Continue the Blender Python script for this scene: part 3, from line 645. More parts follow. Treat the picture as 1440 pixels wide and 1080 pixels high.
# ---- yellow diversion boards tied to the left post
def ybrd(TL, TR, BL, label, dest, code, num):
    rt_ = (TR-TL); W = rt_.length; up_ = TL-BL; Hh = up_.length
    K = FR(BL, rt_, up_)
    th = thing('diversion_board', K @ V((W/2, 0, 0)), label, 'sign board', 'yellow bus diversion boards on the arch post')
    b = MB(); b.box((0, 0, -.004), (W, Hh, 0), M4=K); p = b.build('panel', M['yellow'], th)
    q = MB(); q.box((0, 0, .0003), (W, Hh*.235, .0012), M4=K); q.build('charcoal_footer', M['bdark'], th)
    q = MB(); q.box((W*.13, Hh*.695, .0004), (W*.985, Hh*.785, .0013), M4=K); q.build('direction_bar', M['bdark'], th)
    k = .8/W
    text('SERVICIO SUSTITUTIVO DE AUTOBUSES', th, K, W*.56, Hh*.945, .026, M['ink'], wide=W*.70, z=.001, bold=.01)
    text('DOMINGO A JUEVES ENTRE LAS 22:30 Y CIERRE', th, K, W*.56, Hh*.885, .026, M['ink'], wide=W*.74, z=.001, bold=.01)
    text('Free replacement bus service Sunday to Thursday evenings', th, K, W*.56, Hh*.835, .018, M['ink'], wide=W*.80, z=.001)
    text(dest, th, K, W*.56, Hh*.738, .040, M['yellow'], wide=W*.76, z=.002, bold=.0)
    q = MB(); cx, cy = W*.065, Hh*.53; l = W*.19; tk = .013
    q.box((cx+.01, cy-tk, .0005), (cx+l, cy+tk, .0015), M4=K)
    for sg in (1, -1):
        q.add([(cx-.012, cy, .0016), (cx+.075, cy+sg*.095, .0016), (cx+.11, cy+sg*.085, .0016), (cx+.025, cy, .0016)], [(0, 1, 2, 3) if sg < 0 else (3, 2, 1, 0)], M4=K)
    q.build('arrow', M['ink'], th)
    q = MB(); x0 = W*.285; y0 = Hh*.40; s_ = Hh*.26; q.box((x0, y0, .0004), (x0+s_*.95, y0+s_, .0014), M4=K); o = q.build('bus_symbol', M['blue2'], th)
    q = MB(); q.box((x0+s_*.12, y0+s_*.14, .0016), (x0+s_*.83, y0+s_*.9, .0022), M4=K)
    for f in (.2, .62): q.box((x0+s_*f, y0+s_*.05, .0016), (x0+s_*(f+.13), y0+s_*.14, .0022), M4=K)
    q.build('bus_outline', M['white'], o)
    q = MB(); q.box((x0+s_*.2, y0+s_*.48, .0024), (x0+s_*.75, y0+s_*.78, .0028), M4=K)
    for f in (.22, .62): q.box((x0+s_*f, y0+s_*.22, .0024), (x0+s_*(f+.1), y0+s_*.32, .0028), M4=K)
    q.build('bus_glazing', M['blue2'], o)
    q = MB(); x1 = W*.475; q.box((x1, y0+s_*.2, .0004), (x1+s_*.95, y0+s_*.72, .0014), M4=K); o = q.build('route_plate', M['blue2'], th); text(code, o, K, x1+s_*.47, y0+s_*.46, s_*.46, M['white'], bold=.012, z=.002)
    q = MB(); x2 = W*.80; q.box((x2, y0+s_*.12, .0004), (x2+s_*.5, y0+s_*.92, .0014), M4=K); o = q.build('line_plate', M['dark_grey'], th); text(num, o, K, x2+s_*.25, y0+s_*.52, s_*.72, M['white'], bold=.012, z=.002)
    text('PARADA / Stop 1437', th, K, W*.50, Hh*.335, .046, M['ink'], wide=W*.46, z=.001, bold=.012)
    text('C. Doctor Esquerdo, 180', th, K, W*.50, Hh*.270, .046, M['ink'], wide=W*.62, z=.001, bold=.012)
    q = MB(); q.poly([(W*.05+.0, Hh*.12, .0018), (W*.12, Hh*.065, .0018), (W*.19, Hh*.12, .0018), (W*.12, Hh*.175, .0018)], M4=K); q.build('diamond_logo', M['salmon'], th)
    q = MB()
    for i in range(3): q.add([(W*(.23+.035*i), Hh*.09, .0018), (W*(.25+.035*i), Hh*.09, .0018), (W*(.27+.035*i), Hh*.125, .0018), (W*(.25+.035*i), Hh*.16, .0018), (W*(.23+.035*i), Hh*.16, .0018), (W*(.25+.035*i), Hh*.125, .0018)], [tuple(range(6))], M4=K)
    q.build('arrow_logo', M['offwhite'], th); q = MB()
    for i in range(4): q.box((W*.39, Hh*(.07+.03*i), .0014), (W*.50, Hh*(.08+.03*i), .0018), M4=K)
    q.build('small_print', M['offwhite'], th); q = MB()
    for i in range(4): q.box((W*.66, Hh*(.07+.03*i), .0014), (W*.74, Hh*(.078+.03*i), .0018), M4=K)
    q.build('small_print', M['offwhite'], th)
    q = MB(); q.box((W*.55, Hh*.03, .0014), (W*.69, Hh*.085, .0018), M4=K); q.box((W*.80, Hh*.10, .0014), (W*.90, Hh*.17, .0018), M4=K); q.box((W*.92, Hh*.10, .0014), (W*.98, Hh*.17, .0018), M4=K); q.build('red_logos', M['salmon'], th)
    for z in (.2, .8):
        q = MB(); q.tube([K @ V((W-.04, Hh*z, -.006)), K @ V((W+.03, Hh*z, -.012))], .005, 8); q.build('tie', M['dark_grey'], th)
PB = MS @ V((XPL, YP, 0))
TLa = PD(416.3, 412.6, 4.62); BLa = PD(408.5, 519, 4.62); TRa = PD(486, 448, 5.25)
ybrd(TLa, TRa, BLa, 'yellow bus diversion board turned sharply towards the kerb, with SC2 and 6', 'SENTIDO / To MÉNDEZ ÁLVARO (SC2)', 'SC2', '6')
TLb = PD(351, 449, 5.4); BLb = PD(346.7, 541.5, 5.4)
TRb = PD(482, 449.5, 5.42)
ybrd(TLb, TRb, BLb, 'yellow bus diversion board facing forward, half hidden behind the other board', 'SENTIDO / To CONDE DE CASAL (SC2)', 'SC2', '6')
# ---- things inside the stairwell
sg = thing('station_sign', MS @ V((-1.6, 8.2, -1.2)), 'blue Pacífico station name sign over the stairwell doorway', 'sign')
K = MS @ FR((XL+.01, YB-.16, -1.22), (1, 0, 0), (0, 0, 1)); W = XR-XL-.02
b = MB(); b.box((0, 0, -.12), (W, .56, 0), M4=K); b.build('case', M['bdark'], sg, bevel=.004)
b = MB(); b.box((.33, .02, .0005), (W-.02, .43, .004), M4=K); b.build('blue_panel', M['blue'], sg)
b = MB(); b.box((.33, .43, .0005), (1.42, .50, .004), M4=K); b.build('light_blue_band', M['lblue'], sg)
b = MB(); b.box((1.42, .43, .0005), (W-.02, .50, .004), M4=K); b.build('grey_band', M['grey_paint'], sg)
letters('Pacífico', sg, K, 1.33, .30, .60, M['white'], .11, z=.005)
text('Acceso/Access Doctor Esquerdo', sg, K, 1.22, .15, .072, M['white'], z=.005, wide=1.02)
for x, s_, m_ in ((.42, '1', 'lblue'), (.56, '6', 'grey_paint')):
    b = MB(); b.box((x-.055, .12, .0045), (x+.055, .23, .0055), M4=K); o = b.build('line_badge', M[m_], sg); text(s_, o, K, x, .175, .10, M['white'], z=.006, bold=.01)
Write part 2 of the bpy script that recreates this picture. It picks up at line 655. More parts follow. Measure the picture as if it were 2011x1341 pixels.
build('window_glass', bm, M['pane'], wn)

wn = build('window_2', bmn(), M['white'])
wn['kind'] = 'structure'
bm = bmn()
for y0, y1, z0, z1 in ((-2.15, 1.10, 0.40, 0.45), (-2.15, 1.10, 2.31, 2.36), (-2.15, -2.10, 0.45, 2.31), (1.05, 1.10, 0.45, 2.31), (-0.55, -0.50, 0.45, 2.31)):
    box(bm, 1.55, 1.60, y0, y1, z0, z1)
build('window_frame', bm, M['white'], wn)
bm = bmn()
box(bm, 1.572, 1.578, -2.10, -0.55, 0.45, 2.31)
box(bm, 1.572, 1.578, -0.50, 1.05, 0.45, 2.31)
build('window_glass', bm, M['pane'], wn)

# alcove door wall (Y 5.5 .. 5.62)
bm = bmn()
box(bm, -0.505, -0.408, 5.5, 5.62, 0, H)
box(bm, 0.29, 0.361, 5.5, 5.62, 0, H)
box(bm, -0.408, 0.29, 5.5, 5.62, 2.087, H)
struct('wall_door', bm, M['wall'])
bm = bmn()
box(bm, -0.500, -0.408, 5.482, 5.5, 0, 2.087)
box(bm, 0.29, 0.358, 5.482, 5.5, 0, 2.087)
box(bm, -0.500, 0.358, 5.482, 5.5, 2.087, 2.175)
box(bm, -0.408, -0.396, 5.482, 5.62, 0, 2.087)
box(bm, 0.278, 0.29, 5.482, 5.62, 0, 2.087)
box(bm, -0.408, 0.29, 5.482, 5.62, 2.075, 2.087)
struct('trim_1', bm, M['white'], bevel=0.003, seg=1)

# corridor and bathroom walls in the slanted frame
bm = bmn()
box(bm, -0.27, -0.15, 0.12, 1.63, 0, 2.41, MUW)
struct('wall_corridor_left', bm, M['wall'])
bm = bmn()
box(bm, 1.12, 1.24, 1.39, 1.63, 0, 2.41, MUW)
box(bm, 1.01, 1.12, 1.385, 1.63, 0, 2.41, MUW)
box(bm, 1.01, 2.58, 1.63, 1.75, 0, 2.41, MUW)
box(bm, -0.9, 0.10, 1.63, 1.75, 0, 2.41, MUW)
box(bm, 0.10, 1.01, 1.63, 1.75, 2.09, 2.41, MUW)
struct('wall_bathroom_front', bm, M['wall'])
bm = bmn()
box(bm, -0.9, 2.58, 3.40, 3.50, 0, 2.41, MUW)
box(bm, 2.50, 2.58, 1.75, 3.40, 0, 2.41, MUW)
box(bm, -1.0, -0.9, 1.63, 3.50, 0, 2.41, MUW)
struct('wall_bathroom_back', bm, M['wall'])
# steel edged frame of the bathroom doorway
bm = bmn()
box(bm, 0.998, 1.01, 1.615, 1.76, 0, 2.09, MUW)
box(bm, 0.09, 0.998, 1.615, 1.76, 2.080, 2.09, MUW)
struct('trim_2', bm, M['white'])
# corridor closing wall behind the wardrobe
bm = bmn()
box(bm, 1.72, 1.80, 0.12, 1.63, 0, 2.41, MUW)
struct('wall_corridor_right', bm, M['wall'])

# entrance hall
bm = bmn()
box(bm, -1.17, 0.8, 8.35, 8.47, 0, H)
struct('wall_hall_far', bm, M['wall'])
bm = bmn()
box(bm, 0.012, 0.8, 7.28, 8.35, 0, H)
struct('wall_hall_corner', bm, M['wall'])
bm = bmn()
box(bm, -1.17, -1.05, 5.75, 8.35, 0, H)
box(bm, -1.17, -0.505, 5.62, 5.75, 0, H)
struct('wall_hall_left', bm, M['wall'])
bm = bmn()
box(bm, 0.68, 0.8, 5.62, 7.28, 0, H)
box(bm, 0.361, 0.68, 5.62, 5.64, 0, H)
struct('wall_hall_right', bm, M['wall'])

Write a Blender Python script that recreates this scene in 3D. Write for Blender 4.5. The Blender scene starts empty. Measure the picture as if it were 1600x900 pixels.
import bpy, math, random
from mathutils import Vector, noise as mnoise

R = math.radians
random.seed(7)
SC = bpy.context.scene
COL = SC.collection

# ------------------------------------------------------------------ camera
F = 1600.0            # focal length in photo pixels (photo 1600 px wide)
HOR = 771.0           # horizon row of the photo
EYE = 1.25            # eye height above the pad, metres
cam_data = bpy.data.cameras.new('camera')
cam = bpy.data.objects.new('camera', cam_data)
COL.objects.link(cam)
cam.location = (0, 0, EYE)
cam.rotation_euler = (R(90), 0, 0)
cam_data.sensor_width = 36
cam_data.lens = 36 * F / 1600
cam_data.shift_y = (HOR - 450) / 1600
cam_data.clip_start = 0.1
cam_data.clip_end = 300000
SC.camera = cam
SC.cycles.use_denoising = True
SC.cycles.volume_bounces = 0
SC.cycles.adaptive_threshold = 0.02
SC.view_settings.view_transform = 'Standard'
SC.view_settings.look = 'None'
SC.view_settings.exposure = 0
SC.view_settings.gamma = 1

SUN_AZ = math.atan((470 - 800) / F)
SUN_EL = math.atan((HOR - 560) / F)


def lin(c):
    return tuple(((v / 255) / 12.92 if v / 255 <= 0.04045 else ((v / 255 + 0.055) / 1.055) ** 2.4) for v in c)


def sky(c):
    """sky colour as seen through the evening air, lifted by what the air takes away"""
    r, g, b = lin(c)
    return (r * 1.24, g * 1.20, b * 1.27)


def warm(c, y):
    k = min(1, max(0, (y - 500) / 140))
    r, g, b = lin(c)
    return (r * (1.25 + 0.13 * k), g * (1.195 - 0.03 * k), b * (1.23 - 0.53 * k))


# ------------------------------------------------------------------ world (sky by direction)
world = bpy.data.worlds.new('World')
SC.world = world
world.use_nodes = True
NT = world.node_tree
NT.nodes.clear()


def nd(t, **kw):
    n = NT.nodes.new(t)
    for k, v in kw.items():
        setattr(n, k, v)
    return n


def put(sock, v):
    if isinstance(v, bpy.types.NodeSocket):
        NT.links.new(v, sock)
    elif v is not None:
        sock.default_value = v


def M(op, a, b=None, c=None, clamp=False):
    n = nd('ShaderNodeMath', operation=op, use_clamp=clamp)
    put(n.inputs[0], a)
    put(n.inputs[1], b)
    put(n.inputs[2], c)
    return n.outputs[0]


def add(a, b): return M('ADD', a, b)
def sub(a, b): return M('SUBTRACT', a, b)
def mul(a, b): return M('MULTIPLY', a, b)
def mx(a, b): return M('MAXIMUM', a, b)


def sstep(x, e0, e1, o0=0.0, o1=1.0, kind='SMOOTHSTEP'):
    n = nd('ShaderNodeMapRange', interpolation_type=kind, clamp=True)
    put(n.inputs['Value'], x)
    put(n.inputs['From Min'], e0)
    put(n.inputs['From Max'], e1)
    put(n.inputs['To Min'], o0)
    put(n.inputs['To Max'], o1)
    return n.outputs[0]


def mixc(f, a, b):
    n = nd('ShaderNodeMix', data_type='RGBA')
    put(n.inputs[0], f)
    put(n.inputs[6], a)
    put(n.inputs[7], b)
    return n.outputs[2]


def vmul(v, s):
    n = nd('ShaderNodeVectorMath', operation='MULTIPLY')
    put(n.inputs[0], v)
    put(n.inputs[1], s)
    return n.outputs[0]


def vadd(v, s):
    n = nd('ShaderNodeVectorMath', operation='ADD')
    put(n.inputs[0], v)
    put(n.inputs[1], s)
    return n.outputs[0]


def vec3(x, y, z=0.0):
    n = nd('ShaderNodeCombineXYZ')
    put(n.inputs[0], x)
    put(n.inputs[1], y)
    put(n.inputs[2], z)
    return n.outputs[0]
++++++
» **Request**
Every line from the one containing "Write a Blender" through the one containing "COL = SC.collection" is to be given again exactly, both ends included, and no line outside that range.

» **The completed task**
Write a Blender Python script that recreates this scene in 3D. Write for Blender 4.5. The Blender scene starts empty. Measure the picture as if it were 1600x900 pixels.
import bpy, math, random
from mathutils import Vector, noise as mnoise

R = math.radians
random.seed(7)
SC = bpy.context.scene
COL = SC.collection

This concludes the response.